I follow all of this pretty closely, because as Under Secretary of Commerce in the late 1990s, I oversaw the Census Bureau planning and operations for the 2000 Census. The fight that time was over our plans to use a huge sample - some 1 million households - to find out exactly where and to what extent the undercounts happen, and then use that information to adjust the head count and make the final results more accurate. That was just what the National Academy of Sciences had recommended for the 1990 Census, which the first Bush White House rejected. When the undercount grew worse that time, the Academy came back with the same recommendation for 2000. This time, the Clinton administration approved, and the Census Bureau did it. But between the counting and the reporting, George W. Bush took office. The sample was discarded, and the undercount grew even worse.
The opposition to sampling in 2000 certainly seemed to be motivated by purely political concerns that counting all minorities would cost them federal funding or even seats in Congress. But that opposition wasn't completely shameless: They balanced their attacks on sampling with support for spending as much as we asked for to assemble the largest workforce of census counters in history and mount major advertising and civic outreach campaigns targeted to communities with large undercounts.
It will be worse this time. The 2010 Census planned by the Bush administration has no sample, and it's too late now for the Obama team to design and carry out one in time. It's also almost certain that the undercount will be even larger: The numbers of recent immigrants are way up, and the advertising campaigns aimed at minorities and the outreach to civic groups have been scaled back.
But now it's getting truly ugly. Senator Bob Bennett, backed by the Wall Street Journal and right-wing cable TV and radio, has proposed to use the census to identify undocumented people, who would then be deliberately excluded from the count. In more than two centuries of the U.S. Census, it has always counted whoever is physically here - "inhabitants" in the term used in the first census of 1790 - regardless of their citizenship or other legal status. One reason is that everyone is protected by the law, so everyone should be counted in determining how many seats a state gets to write those laws. And whether or not someone has citizenship or residency papers, they still put claims on public services which the funding for those services should reflect.

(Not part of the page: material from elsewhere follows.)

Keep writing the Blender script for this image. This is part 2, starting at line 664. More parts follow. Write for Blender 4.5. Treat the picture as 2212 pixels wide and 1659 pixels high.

The political and social implications of Bennett's radical idea are enormous. California, for example, may have as many as 4 or 5 million undocumented inhabitants - exclude them and the state could lose perhaps a half-dozen seats in Congress and tens of billions of dollars in federal funds. Texas and other states with large Hispanic populations would lose seats and funding as well.
This change also could destroy the Census process, with incalculable costs for everyone. The Census doesn't collect any information beyond people's demographic characteristics - no names or data about their legal circumstances - and it's so fastidious about people's confidentiality that it won't share any specific data with police, the FBI, or anybody. In 2000, for example, a form came back with a threat against the president scrawled across it - and the Census Bureau refused Secret Service demands to share the address. (It turned out to not matter, since the respondent was safely tucked away in a state prison.) The Bureau also knows that if the census process goes beyond demographics, tens of millions of people may assume that their information might be turned over to other parts of government, and the undercount would skyrocket. People would begin to worry that the IRS might compare the number of people counted in a household against the number of dependents claimed, or that child welfare services might discover that somebody is taking care of a cousin's child and disapprove of it, or, most obviously, that the Immigration and Naturalization Service would come knocking.
The Census is the world's largest scientific exercise and provides the basis not only to allocate federal funds and seats in Congress, but also to evaluate the effectiveness of countless federal, state and local programs. All of that would be at risk if the latest expression of anti-immigrant bias were ever to take hold of the decennial Census.